What do I intend for Phano? Right now, it’s a publication and a website. It uses storytelling as a way to speculate and make sense of the future. I hope that it will move artfully between fiction and nonfiction through the liminal spaces between literary journals and genre fiction zines, between technology mags and strategic foresight blogs and far-horizon whitepapers from think tanks. And what shapes could such a publication sustain? What’s the value of the speculative word nowadays? I have some hunches about reaching beyond selling media or forecasting or pulling rabbits out of hats for deep pockets.

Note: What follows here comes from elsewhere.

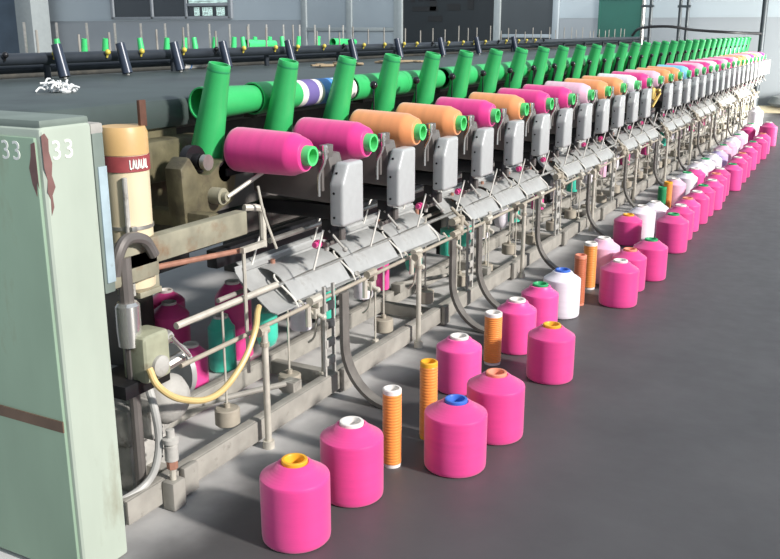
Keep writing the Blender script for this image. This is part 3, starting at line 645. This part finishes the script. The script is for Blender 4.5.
A(-1.177, 2.69, 'pink', 'blue', 'pink yarn package with a blue core standing out in the aisle', .111, .25)
A(-1.148, 2.996, 'pink', 'salmon', 'pink yarn package with salmon core right behind the blue-cored one', .110, .25)
A(-1.459, 3.353, 'rose', 'cardwhite', 'lighter pink package with white core behind the yellow-topped orange tube', .098, .235)
A(-1.414, 3.936, 'rose', 'cardwhite', 'lighter pink package with white core next to the plain orange tube', .095, .25)
A(-1.407, 4.252, 'rose', 'coregreen', 'lighter pink package with green core beside the white one', .095, .25)
A(-1.15, 3.662, 'pink', 'yellow', 'pink yarn package with yellow core standing alone on the aisle side')
A(-1.394, 4.579, 'white', 'blue', 'white yarn package with blue core between green-cored pink one and the brown tube', .10, .25)
A(-1.384, 5.364, 'palepink', 'cardwhite', 'pale pink package standing behind the white-topped orange tube', .10, .27)
A(-1.171, 4.93, 'pink', 'cardwhite', 'pink package with white core, first of the trio on the aisle edge', .107, .25)
A(-1.198, 5.266, 'pink', 'salmon', 'pink package squeezed in the middle of the trio on the aisle edge', .10, .24)
A(-1.143, 5.574, 'pink', 'coregreen', 'pink package with dark green core, last of the trio on the aisle edge', .105, .245)
A(-1.50, 6.46, 'pink', 'yellow', 'pink package with yellow core standing by the machine before the white ones', .10, .21)
A(-1.459, 6.709, 'white', 'cardwhite', 'first of two white packages standing together beside a yellow-cored pink one', .10, .235)
A(-1.41, 6.926, 'white', 'cardwhite', 'second of two white packages standing together beside a yellow-cored pink one', .10, .235)
A(-1.171, 6.38, 'pink', 'coregreen', 'large pink package with green core starting the long aisle-edge line', .110, .26)
A(-1.50, 8.13, 'palepink', 'cardwhite', 'pale pink package standing past the green-topped orange tube', .095, .235)
for i, (x, y) in enumerate([(-1.20, 6.80), (-1.21, 7.12), (-1.2, 7.46), (-1.21, 7.80), (-1.19, 8.12), (-1.22, 8.52), (-1.24, 8.86), (-1.18, 9.22), (-1.2, 9.75), (-1.21, 10.12), (-1.22, 10.7), (-1.24, 11.24), (-1.22, 11.68), (-1.24, 12.2)]):
    A(x, y, 'pink' if i % 3 != 1 else 'rose', ('cardwhite', 'salmon', 'cardwhite', 'coregreen')[i % 4], '%s pink package behind the large green-cored one in the aisle-edge line' % nth(i+1), .10, .25)
A(-1.27, 13.1, 'pink', 'cardwhite', 'pink package standing apart at the far end of the aisle-edge line', .115, .31)
for i, (x, y, mm, w) in enumerate([(-1.47, 8.5, 'white', 'white'), (-1.45, 8.78, 'rose', 'pink'), (-1.5, 9.2, 'white', 'white'), (-1.48, 9.52, 'white', 'white'), (-1.47, 9.9, 'white', 'white'), (-1.46, 10.25, 'lilac', 'lilac'), (-1.5, 10.8, 'palepink', 'pale pink'),
                                (-1.49, 11.15, 'palepink', 'pale pink'), (-1.52, 11.65, 'white', 'white'), (-1.51, 12.0, 'palepink', 'pale pink'), (-1.53, 12.4, 'white', 'white'), (-1.52, 13.1, 'pink', 'bright pink'), (-1.54, 13.5, 'palepink', 'pale pink')]):
    A(x, y, mm, 'cardwhite' if i % 3 else 'coregreen', '%s package along the machine side of the far double line, %s yarn' % (nth(i+1), w), .098, .245)
A(-1.66, 15.0, 'white', 'cardwhite', 'tall white package at the far end of the machine', .11, .36)
def bobbin(x, y, mm, cap, r, h, lab):
    t = thing('orange_tube_bobbin', lab, 'bobbin', (x, y, 0), (0, 0, random.uniform(0, 6)), 'slim orange tube bobbins')
    pr = [(r*.80, .012)]
    n = 24
    for j in range(n):
        z0 = .012+(h-.03)*j/n; z1 = .012+(h-.03)*(j+1)/n
        pr += [(r*.955, z0+.0005), (r, z0+(z1-z0)*.3), (r, z0+(z1-z0)*.7), (r*.955, z1-.0005)]
    pr.append((r*.8, h-.018))
    ob('yarn', B().lathe(pr, 28).mesh('yarn', mm), t)
    ob('tube', B().lathe([(0, .002), (r*.7, .0), (r*.93, .0), (r*.95, .012), (r*.8, .013), (r*.8, h-.02), (r*.98, h-.018), (r*.98, h-.003), (r*.9, h), (r*.74, h), (r*.7, h-.01), (r*.66, h-.05), (0, h-.06)], 28).mesh('tube', cap), t, label={'yellow': 'yellow tube', 'coregreen': 'green tube'}.get(cap))
bobbin(-1.376, 2.586, 'orange', 'cardwhite', .034, .295, 'slim orange bobbin with white rims beside the white-cored pink package')
bobbin(-1.361, 2.85, 'orange', 'yellow', .034, .31, 'slim orange bobbin with yellow top behind the blue-cored package')
bobbin(-1.444, 3.708, 'orange', 'cardwhite', .041, .25, 'stout orange bobbin with white top between two lighter pink packages')
bobbin(-1.365, 4.811, 'brownorange', 'salmon', .034, .29, 'slim brownish orange bobbin beside the white package')
bobbin(-1.408, 5.161, 'orange', 'cardwhite', .040, .285, 'orange bobbin with white top in front of the pale pink package')
bobbin(-1.53, 7.75, 'dkgreen', 'coregreen', .036, .22, 'green-topped bobbin by the machine before the long double line')
bobbin(-1.52, 7.93, 'orange', 'yellow', .038, .24, 'orange bobbin just past the green-topped one')

# ------------------------------------------------------------------ things lying on the deck
f = B()
for k in range(9):
    f.lathe([(0, 0), (.02, .0), (.024, .008), (.014, .018), (0, .02)], 9, (random.gauss(0, .022), random.gauss(0, .02), 0), (random.uniform(-.2, .2), .1, 1))
for k in range(46):
    a = Vector((random.gauss(0, .028), random.gauss(0, .022), random.uniform(.004, .025)))
    d = Vector((random.uniform(-.025, .025), random.uniform(-.025, .025), random.uniform(-.004, .014)))
    c = a+d*2; c.z = max(.004, c.z)
    f.tube([a, a+d+Vector((0, 0, .012)), c], .0042, 5, 4)
thing('yarn_waste', 'small heap of white yarn waste lying on the dark deck', 'yarn waste', (-3.02, 2.73, DZ), me=f.mesh('yarn_waste', 'lint'))
t = thing('paper_tube', 'white paper tube lying on the dark deck near the far edge', 'tube', (-4.03, 4.78, DZ+.03), (0, 0, .0))
ob('tube', B().pipe((0, -.12, 0), (-.05, .16, .0), .030, .026, .004).mesh('paper_tube', 'cardwhite'), t)
ob('band', B().lathe([(.0285, .07), (.0305, .07), (.030, .085), (.028, .085)], 24, (0, -.12, 0), (-.05, .28, 0)).mesh('tube_band', 'skyblue'), t)
for i, (x, y, l, lab) in enumerate(((-3.45, 5.6, .3, 'low tan heap of scrap waste on the deck before the far pipe'), (-3.4, 6.5, .2, 'smaller tan scrap heap on the deck beyond the first'))):
    f = B()
    for k in range(16): f.box((random.gauss(0, .05), random.uniform(-l, l), random.uniform(.008, .02)), (random.uniform(.03, .09), random.uniform(.05, .14), .012), .003, Matrix.Rotation(random.uniform(0, 3), 3, 'Z'))
    thing('scrap_heap', lab, 'waste', (x, y, DZ), me=f.mesh('scrap_heap', 'tan'))
# frame and boxes at the far corner of the deck
t = thing('far_end_cabinet', 'dark steel cabinet at the near end of the far side, beyond the deck', 'cabinet', (-4.35, 2.62, 0))
ob('body', B().box((0, 0, .6), (.34, .55, 1.2), .01).mesh('body', 'casing'), t)
ob('panel', B().box((.175, 0, .9), (.012, .45, .5), .005).mesh('panel', 'pipe'), t)
ob('rail', B().box((.0, 0, 1.22), (.3, .5, .04), .006).box((.12, -.2, 1.25), (.04, .06, .06)).mesh('rail', 'lightpanel'), t)

# ------------------------------------------------------------------ next machine in the hall
m2 = thing('winding_machine', 'second winding machine standing further back in the hall', 'machine', (-10.6, 12.5, 0))
def m2p(name, bb, mm):
    for v in bb.bm.verts: v.co -= Vector((-10.6, 12.5, 0))
    return ob(name, bb.mesh(name, mm), m2)
m2p('body_casing', B().box((-10.6, 12.3, .62), (.9, 10.4, 1.0), .02).box((-10.6, 12.3, .06), (1.1, 10.4, .12), .01), 'casing')
m2p('deck', B().box((-10.6, 12.3, 1.14), (1.25, 10.5, .05), .01), 'deck')
m2p('rail', B().cyl((-10.0, 7.2, 1.18), (-10.0, 17.4, 1.18), .03), 'pipe')
m2p('frame_end', B().box((-10.6, 7.2, .8), (1.2, .3, 1.0), .02), 'deck')
for k in range(18):
    y = 7.6+k*.55
    m2p('guide_rod', B().cyl((-10.2, y, 1.1), (-10.2, y, 1.60), .018, seg=6), 'steel')
fc = B().lathe([(.04, 0), (.052, 0), (.038, .22), (.030, .22), (.030, .19), (0, .19)], 14).mesh('far_cone', 'green')
for i, y in enumerate((9.05, 9.5, 9.9, 10.65, 11.2, 11.62, 11.9, 12.38, 12.9, 13.2, 13.5, 13.95, 14.4, 14.9, 15.6)):
    thing('far_cone_tube', '%s small green cone on the second machine, from the column side' % nth(i+1), 'cone tube', (-9.98, y, 1.165), (0, .12 if i % 3 else -.12, 0), 'green cones on the second machine', fc)
fl = B().pipe((0, 0, 0), (.08, .75, 0), .085, .06, .006, 16).mesh('far_lying', 'green')
for i, y in enumerate((13.3, 16.2)):
    thing('far_lying_cone', ('%s green cone lying on the rail of the second machine, from the column side') % nth(i+1), 'cone tube', (-10.0, y, 1.255), None, 'green cones lying on the second machine', fl)

# ------------------------------------------------------------------ light
W = bpy.data.worlds.new('World'); S.world = W; W.use_nodes = True
bg = W.node_tree.nodes['Background']; bg.inputs['Color'].default_value = (.74, .86, 1.0, 1); bg.inputs['Strength'].default_value = .6
sun = bpy.data.lights.new('sun', 'SUN'); sun.energy = 5.3; sun.angle = math.radians(5); sun.color = (1, .95, .90)
so = bpy.data.objects.new('sun', sun); COL.objects.link(so); d = Vector((-.87, .06, -.48)); so.rotation_euler = d.to_track_quat('-Z', 'Y').to_euler(); so.location = (4, 8, 6)
def wall_fill_light(loc, to, size, e, col=(.92, .97, 1)):
    l = bpy.data.lights.new('wall_fill_light', 'AREA'); l.shape = 'RECTANGLE'; l.size, l.size_y = size; l.energy = e; l.color = col
    o = bpy.data.objects.new('wall_fill_light', l); COL.objects.link(o); o.location = loc
    o.rotation_euler = (Vector(to)-Vector(loc)).to_track_quat('-Z', 'Y').to_euler()
wall_fill_light((2.4, 15.2, .95), (-1.0, 18.8, .4), (2.4, 1.2), 950, (1, .98, .92))  # stands in for daylight entering low at the far right
wall_fill_light((-6.5, 12.5, 4.8), (-14, 18.8, 1.9), (5, 2.4), 420)  # added overhead fill for the left of the end wall, no window behind it
# ------------------------------------------------------------------ camera
cam = bpy.data.cameras.new('camera'); cam.lens = 900/780*36; cam.sensor_width = 36; cam.clip_end = 200
co = bpy.data.objects.new('camera', cam); COL.objects.link(co); co.location = (0, 0, 1.5)
co.rotation_euler = (PI/2-math.atan(249.5/900), 0, math.atan(500/math.hypot(900, 249.5)))
S.camera = co
S.view_settings.view_transform = 'Standard'; S.view_settings.look = 'None'; S.view_settings.gamma = 1; S.view_settings.exposure = 0
S.view_settings.use_curve_mapping = False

When it comes to the future, I’m interested in cultivating wonder as a state of mind. Were you ever shown something, perhaps on a screen or a page, to then come away with a new way of seeing? Something resonated with you. You had to sit with it for some time to process before sharing with everyone what you saw on the other side of it. There’s something special about a clear and uncertain mind that has been given ideas from strange frontiers to play with. A mind like that, open to possibilities, is drawn back like an arrow.

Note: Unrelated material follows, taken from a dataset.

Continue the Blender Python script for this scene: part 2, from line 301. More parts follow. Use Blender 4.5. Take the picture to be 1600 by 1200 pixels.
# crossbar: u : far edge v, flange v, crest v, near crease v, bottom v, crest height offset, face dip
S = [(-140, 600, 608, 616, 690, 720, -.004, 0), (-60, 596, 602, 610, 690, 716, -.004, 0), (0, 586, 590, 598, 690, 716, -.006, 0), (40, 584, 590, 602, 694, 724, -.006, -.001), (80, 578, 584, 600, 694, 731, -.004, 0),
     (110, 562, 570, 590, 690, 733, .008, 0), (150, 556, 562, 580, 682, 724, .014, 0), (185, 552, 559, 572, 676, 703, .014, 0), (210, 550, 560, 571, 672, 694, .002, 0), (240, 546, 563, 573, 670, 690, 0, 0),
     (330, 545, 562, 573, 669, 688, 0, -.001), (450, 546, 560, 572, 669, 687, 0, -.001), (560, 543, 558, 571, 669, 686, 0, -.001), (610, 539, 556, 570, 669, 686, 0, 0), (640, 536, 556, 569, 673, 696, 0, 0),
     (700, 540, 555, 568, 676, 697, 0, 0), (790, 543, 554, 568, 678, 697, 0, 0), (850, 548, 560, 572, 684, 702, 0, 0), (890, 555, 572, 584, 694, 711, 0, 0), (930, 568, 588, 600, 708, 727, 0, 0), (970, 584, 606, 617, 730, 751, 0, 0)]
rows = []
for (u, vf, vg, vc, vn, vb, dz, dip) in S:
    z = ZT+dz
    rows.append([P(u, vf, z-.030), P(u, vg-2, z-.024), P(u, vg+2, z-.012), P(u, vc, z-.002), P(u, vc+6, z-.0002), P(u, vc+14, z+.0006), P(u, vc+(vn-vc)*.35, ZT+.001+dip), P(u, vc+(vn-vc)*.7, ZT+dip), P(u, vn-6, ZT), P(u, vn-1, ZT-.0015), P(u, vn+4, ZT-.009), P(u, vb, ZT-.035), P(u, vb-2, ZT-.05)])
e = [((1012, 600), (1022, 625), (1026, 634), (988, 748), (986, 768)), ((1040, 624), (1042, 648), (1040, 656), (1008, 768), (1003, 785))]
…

I was taught, both as a designer and a writer, to never be precious at the beginning. I like to cross a big X through the first empty page I find in a sketchbook. This way of marking it before putting anything else to paper makes whatever goes there already imperfect. It’s a way of stepping around the pursuit of perfection, a way to dispel any illusions of control over what I think can or will happen and to just get on with it. Perfect is the enemy of good, as they say.
I’d like to mark this page at the beginning of Phano with a big lopsided X. In this way, I admit that I’m fallible. I admit that this is a prototype. Of what? Let’s find out together. The only constant is change. The path to growth comes from making mistakes, so I give myself permission to make mistakes. I give this permission to our collaborators, to our contributors, to our audience, and to you.
If you are reading this, you have a job to do. You’re responsible for bringing your thoughts and experiences into whatever you find here in Phano with openness, honesty and the humility of uncertainty. Nobody really knows for sure about anything. Not really. Like it or not, you are now a participant in this process of becoming. I hope that you draw back and fly far and true and find something wonderful.